(Scenes as source code)
::::::::::
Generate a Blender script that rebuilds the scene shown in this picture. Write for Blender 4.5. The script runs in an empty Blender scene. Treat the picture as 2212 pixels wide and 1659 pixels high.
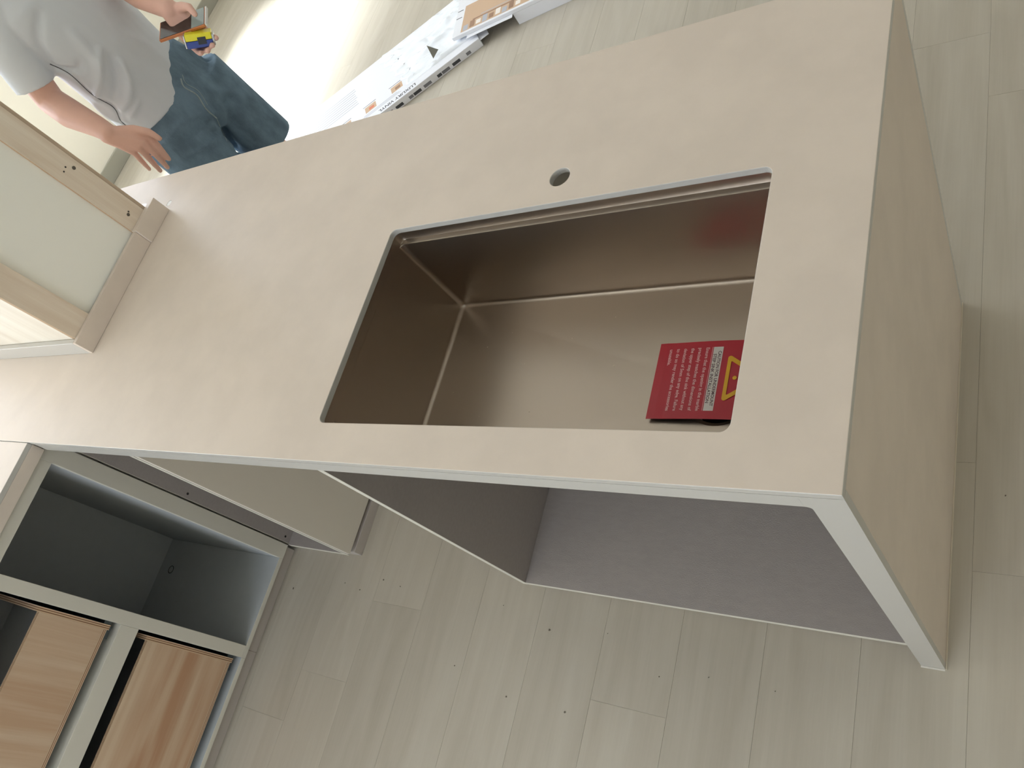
import bpy, bmesh, math, random
import numpy as np
from mathutils import Vector, Matrix, noise
random.seed(4)
sc = bpy.context.scene
C = bpy.data.collections.new('scene'); sc.collection.children.link(C)

# ------------------------------------------------------------------ camera
cam = bpy.data.cameras.new('camera'); co = bpy.data.objects.new('camera', cam); C.objects.link(co)
cam.sensor_fit = 'HORIZONTAL'; cam.sensor_width = 36.0
cam.lens = 1707.5866 / 2212 * 36.0
cam.clip_start = 0.02
R = ((0.81826326, 0.25616660, -0.51461045), (-0.01183515, -0.88752093, -0.46061538), (-0.57472182, 0.38299513, -0.72319400))
m = Matrix.Identity(4)
for i in range(3):
    m[i][0] = R[0][i]; m[i][1] = -R[1][i]; m[i][2] = -R[2][i]
CAM = (0.1916, -0.2973, 1.7201)
m[0][3], m[1][3], m[2][3] = CAM
co.matrix_world = m
sc.camera = co

# ------------------------------------------------------------------ light
w = bpy.data.worlds.new('world'); sc.world = w; w.use_nodes = True
bg = w.node_tree.nodes['Background']
bg.inputs['Color'].default_value = (0.80, 0.88, 1.0, 1)
bg.inputs['Strength'].default_value = 9.0

sd = bpy.data.lights.new('sun', 'SUN'); sd.energy = 26.0; sd.angle = math.radians(17); sd.color = (0.90, 0.96, 1.0)
so = bpy.data.objects.new('sun', sd); C.objects.link(so)
so.rotation_euler = Vector((0.56, -0.06, -0.83)).to_track_quat('-Z', 'Y').to_euler()
so.location = (-8, 0, 8)

def portal(name, loc, rot, sx, sy):
    l = bpy.data.lights.new(name, 'AREA'); l.shape = 'RECTANGLE'; l.size = sx; l.size_y = sy
    l.cycles.is_portal = True
    o = bpy.data.objects.new(name, l); C.objects.link(o); o.location = loc; o.rotation_euler = rot
    return o
XW = -4.69          # inner face of the window wall
YB, YF, XR, HC = 4.9, -3.1, 2.6, 2.7
PI = math.pi
portal('portal_high_window', (XW - 0.12, 1.65, 1.825), (0, -PI/2, 0), 1.55, 3.5)
portal('portal_balcony_door', (XW - 0.12, -2.10, 1.175), (0, -PI/2, 0), 2.25, 1.4)
portal('portal_front_window', (-0.9, YF - 0.12, 1.55), (PI/2, 0, 0), 1.7, 1.3)

vs = sc.view_settings
sc.display_settings.display_device = 'sRGB'
vs.view_transform = 'Standard'; vs.look = 'None'; vs.gamma = 1.0; vs.use_curve_mapping = False
vs.exposure = 0.25
sc.cycles.use_denoising = True
sc.cycles.max_bounces = 10; sc.cycles.diffuse_bounces = 6
sc.cycles.sample_clamp_indirect = 6.0
sc.cycles.caustics_reflective = False; sc.cycles.caustics_refractive = False

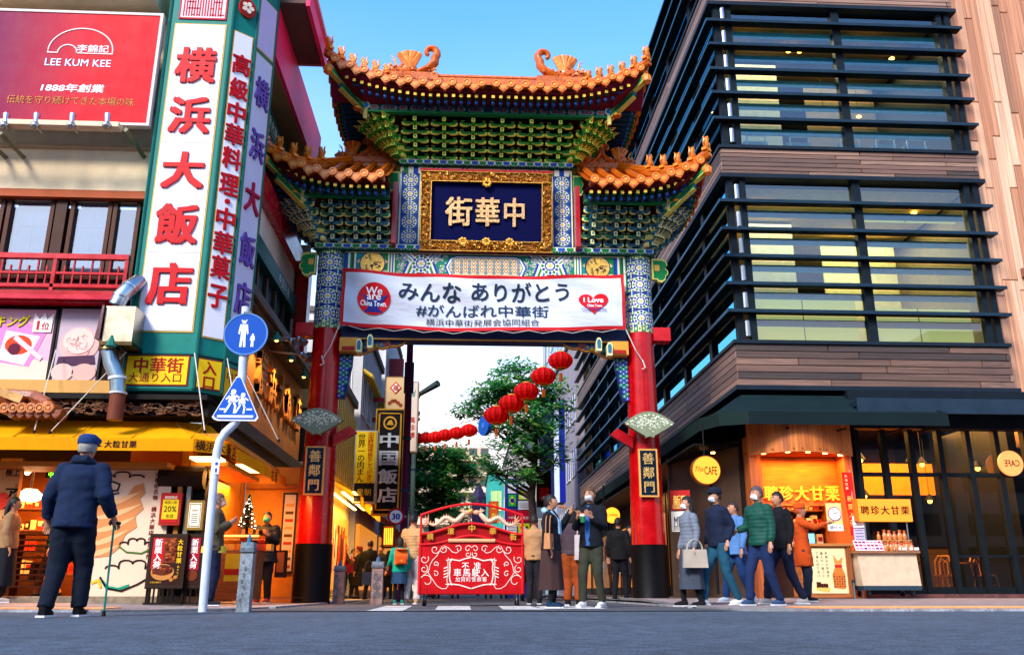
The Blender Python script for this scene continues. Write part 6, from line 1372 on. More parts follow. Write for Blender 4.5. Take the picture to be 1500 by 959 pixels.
for (x0, x1, y0, y1) in ((.06, .94, .04, .07), (.06, .94, .93, .96), (.06, .1, .04, .96), (.9, .94, .04, .96)): s_.fbox(F_, W_ * x0, W_ * x1, H_ * y0, H_ * y1, 0, .004, '#a8842c')
text(s_, '感謝状', F_, W_ / 2, H_ * .7, w=W_ * .5, col='#803020')
for k in range(5): s_.fbox(F_, W_ * .25, W_ * .75, H_ * (.2 + .08 * k), H_ * (.22 + .08 * k), 0, .004, '#6a5040')
s_.build('print', T)
# chestnut A board
def chest_board(u0, v0, u1, v1, D, lab, side=False):
    T, F_, W_, H_, s_ = poster(u0, v0, u1, v1, D, 'chestnut_board', lab, 'sign board', '#2c140c', '#2a1a10')
    if not side:
        s_.fbox(F_, W_ * .04, W_ * .4, H_ * .32, H_ * .97, 0, .004, '#b8141c'); vtext(s_, '新栗入荷', F_, W_ * .22, H_ * .95, W_ * .24, H_ * .155, col='#f0e8e0', fat=.04, c=.006)
        s_.fbox(F_, W_ * .4, W_ * .78, H_ * .45, H_ * .97, 0, .003, '#6a2c14'); s_.disc(F_, W_ * .42, H_ * .26, W_ * .36, .003, .006, 18, '#b8783c', ry=H_ * .17); s_.disc(F_, W_ * .42, H_ * .3, W_ * .32, .006, .008, 18, '#5a2410', ry=H_ * .11)
        rr = random.Random(3)
        for k in range(40): s_.ball(F_(W_ * rr.uniform(.42, .76) if k < 24 else W_ * rr.uniform(.16, .68), H_ * (rr.uniform(.52, .94) if k < 24 else rr.uniform(.24, .36)), .008), (.032, .01, .026), 6, 4, rr.choice(['#6a2810', '#8a3c18', '#4a1808', '#9a4c20']))
        for (x, y) in ((.72, .1), (.84, .15), (.66, .14)): s_.ball(F_(W_ * x, H_ * y, .008), (.035, .012, .03), 7, 4, '#b07030')
        vtext(s_, '大粒甘栗', F_, W_ * .89, H_ * .95, W_ * .17, H_ * .13, col='#e8b818', fat=.04, c=.006); vtext(s_, '焼きたて', F_, W_ * .89, H_ * .4, W_ * .07, H_ * .06, col='#e8b818', c=.006); text(s_, '天津甘栗専門', F_, W_ * .24, H_ * .05, w=W_ * .34, col='#d8a820', c=.006)
    else:
        s_.fbox(F_, W_ * .1, W_ * .9, H_ * .3, H_ * .97, 0, .004, '#a0142c'); vtext(s_, '新栗入荷', F_, W_ * .5, H_ * .95, W_ * .55, H_ * .155, col='#f0e8e0', fat=.04, c=.006); s_.disc(F_, W_ * .5, H_ * .2, W_ * .4, .0, .008, 14, '#6a2c14', ry=H_ * .12)
    s_.build('print', T); bm = MB('dark', '#1a100c'); bm.fbox(F_, -.04, W_ + .04, -.3, -.26, -.2, 0); bm.fbox(F_, -.04, W_ + .04, -.06, -.04, -.2, 0)
    for k in range(int(W_ / .07)): bm.fbox(F_, .02 + .07 * k, .045 + .07 * k, -.26, -.06, -.03, -.01)
    for x in (-.04, W_): bm.fbox(F_, x, x + .04, -.34, H_ + .04, -.2, -.085)
    bm.build('stand', T); return T
chest_board(224, 785, 271, 856, 14.15, 'chestnut photo sign board with red strip at the left corner'); chest_board(277, 785, 297, 856, 14.25, 'narrow red chestnut board just right of the larger one', True)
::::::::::
TASK PROMPT —
Copy out each record shown above without alteration, skipping any picture.

RESPONSE TO THIS TASK —
Generate a Blender script that rebuilds the scene shown in this picture. Write for Blender 4.5. The script runs in an empty Blender scene. Treat the picture as 2212 pixels wide and 1659 pixels high.
import bpy, bmesh, math, random
import numpy as np
from mathutils import Vector, Matrix, noise
random.seed(4)
sc = bpy.context.scene
C = bpy.data.collections.new('scene'); sc.collection.children.link(C)

# ------------------------------------------------------------------ camera
cam = bpy.data.cameras.new('camera'); co = bpy.data.objects.new('camera', cam); C.objects.link(co)
cam.sensor_fit = 'HORIZONTAL'; cam.sensor_width = 36.0
cam.lens = 1707.5866 / 2212 * 36.0
cam.clip_start = 0.02
R = ((0.81826326, 0.25616660, -0.51461045), (-0.01183515, -0.88752093, -0.46061538), (-0.57472182, 0.38299513, -0.72319400))
m = Matrix.Identity(4)
for i in range(3):
    m[i][0] = R[0][i]; m[i][1] = -R[1][i]; m[i][2] = -R[2][i]
CAM = (0.1916, -0.2973, 1.7201)
m[0][3], m[1][3], m[2][3] = CAM
co.matrix_world = m
sc.camera = co

# ------------------------------------------------------------------ light
w = bpy.data.worlds.new('world'); sc.world = w; w.use_nodes = True
bg = w.node_tree.nodes['Background']
bg.inputs['Color'].default_value = (0.80, 0.88, 1.0, 1)
bg.inputs['Strength'].default_value = 9.0

sd = bpy.data.lights.new('sun', 'SUN'); sd.energy = 26.0; sd.angle = math.radians(17); sd.color = (0.90, 0.96, 1.0)
so = bpy.data.objects.new('sun', sd); C.objects.link(so)
so.rotation_euler = Vector((0.56, -0.06, -0.83)).to_track_quat('-Z', 'Y').to_euler()
so.location = (-8, 0, 8)

def portal(name, loc, rot, sx, sy):
    l = bpy.data.lights.new(name, 'AREA'); l.shape = 'RECTANGLE'; l.size = sx; l.size_y = sy
    l.cycles.is_portal = True
    o = bpy.data.objects.new(name, l); C.objects.link(o); o.location = loc; o.rotation_euler = rot
    return o
XW = -4.69          # inner face of the window wall
YB, YF, XR, HC = 4.9, -3.1, 2.6, 2.7
PI = math.pi
portal('portal_high_window', (XW - 0.12, 1.65, 1.825), (0, -PI/2, 0), 1.55, 3.5)
portal('portal_balcony_door', (XW - 0.12, -2.10, 1.175), (0, -PI/2, 0), 2.25, 1.4)
portal('portal_front_window', (-0.9, YF - 0.12, 1.55), (PI/2, 0, 0), 1.7, 1.3)

vs = sc.view_settings
sc.display_settings.display_device = 'sRGB'
vs.view_transform = 'Standard'; vs.look = 'None'; vs.gamma = 1.0; vs.use_curve_mapping = False
vs.exposure = 0.25
sc.cycles.use_denoising = True
sc.cycles.max_bounces = 10; sc.cycles.diffuse_bounces = 6
sc.cycles.sample_clamp_indirect = 6.0
sc.cycles.caustics_reflective = False; sc.cycles.caustics_refractive = False

The Blender Python script for this scene continues. Write part 6, from line 1372 on. More parts follow. Write for Blender 4.5. Take the picture to be 1500 by 959 pixels.
for (x0, x1, y0, y1) in ((.06, .94, .04, .07), (.06, .94, .93, .96), (.06, .1, .04, .96), (.9, .94, .04, .96)): s_.fbox(F_, W_ * x0, W_ * x1, H_ * y0, H_ * y1, 0, .004, '#a8842c')
text(s_, '感謝状', F_, W_ / 2, H_ * .7, w=W_ * .5, col='#803020')
for k in range(5): s_.fbox(F_, W_ * .25, W_ * .75, H_ * (.2 + .08 * k), H_ * (.22 + .08 * k), 0, .004, '#6a5040')
s_.build('print', T)
# chestnut A board
def chest_board(u0, v0, u1, v1, D, lab, side=False):
    T, F_, W_, H_, s_ = poster(u0, v0, u1, v1, D, 'chestnut_board', lab, 'sign board', '#2c140c', '#2a1a10')
    if not side:
        s_.fbox(F_, W_ * .04, W_ * .4, H_ * .32, H_ * .97, 0, .004, '#b8141c'); vtext(s_, '新栗入荷', F_, W_ * .22, H_ * .95, W_ * .24, H_ * .155, col='#f0e8e0', fat=.04, c=.006)
        s_.fbox(F_, W_ * .4, W_ * .78, H_ * .45, H_ * .97, 0, .003, '#6a2c14'); s_.disc(F_, W_ * .42, H_ * .26, W_ * .36, .003, .006, 18, '#b8783c', ry=H_ * .17); s_.disc(F_, W_ * .42, H_ * .3, W_ * .32, .006, .008, 18, '#5a2410', ry=H_ * .11)
        rr = random.Random(3)
        for k in range(40): s_.ball(F_(W_ * rr.uniform(.42, .76) if k < 24 else W_ * rr.uniform(.16, .68), H_ * (rr.uniform(.52, .94) if k < 24 else rr.uniform(.24, .36)), .008), (.032, .01, .026), 6, 4, rr.choice(['#6a2810', '#8a3c18', '#4a1808', '#9a4c20']))
        for (x, y) in ((.72, .1), (.84, .15), (.66, .14)): s_.ball(F_(W_ * x, H_ * y, .008), (.035, .012, .03), 7, 4, '#b07030')
        vtext(s_, '大粒甘栗', F_, W_ * .89, H_ * .95, W_ * .17, H_ * .13, col='#e8b818', fat=.04, c=.006); vtext(s_, '焼きたて', F_, W_ * .89, H_ * .4, W_ * .07, H_ * .06, col='#e8b818', c=.006); text(s_, '天津甘栗専門', F_, W_ * .24, H_ * .05, w=W_ * .34, col='#d8a820', c=.006)
    else:
        s_.fbox(F_, W_ * .1, W_ * .9, H_ * .3, H_ * .97, 0, .004, '#a0142c'); vtext(s_, '新栗入荷', F_, W_ * .5, H_ * .95, W_ * .55, H_ * .155, col='#f0e8e0', fat=.04, c=.006); s_.disc(F_, W_ * .5, H_ * .2, W_ * .4, .0, .008, 14, '#6a2c14', ry=H_ * .12)
    s_.build('print', T); bm = MB('dark', '#1a100c'); bm.fbox(F_, -.04, W_ + .04, -.3, -.26, -.2, 0); bm.fbox(F_, -.04, W_ + .04, -.06, -.04, -.2, 0)
    for k in range(int(W_ / .07)): bm.fbox(F_, .02 + .07 * k, .045 + .07 * k, -.26, -.06, -.03, -.01)
    for x in (-.04, W_): bm.fbox(F_, x, x + .04, -.34, H_ + .04, -.2, -.085)
    bm.build('stand', T); return T
chest_board(224, 785, 271, 856, 14.15, 'chestnut photo sign board with red strip at the left corner'); chest_board(277, 785, 297, 856, 14.25, 'narrow red chestnut board just right of the larger one', True)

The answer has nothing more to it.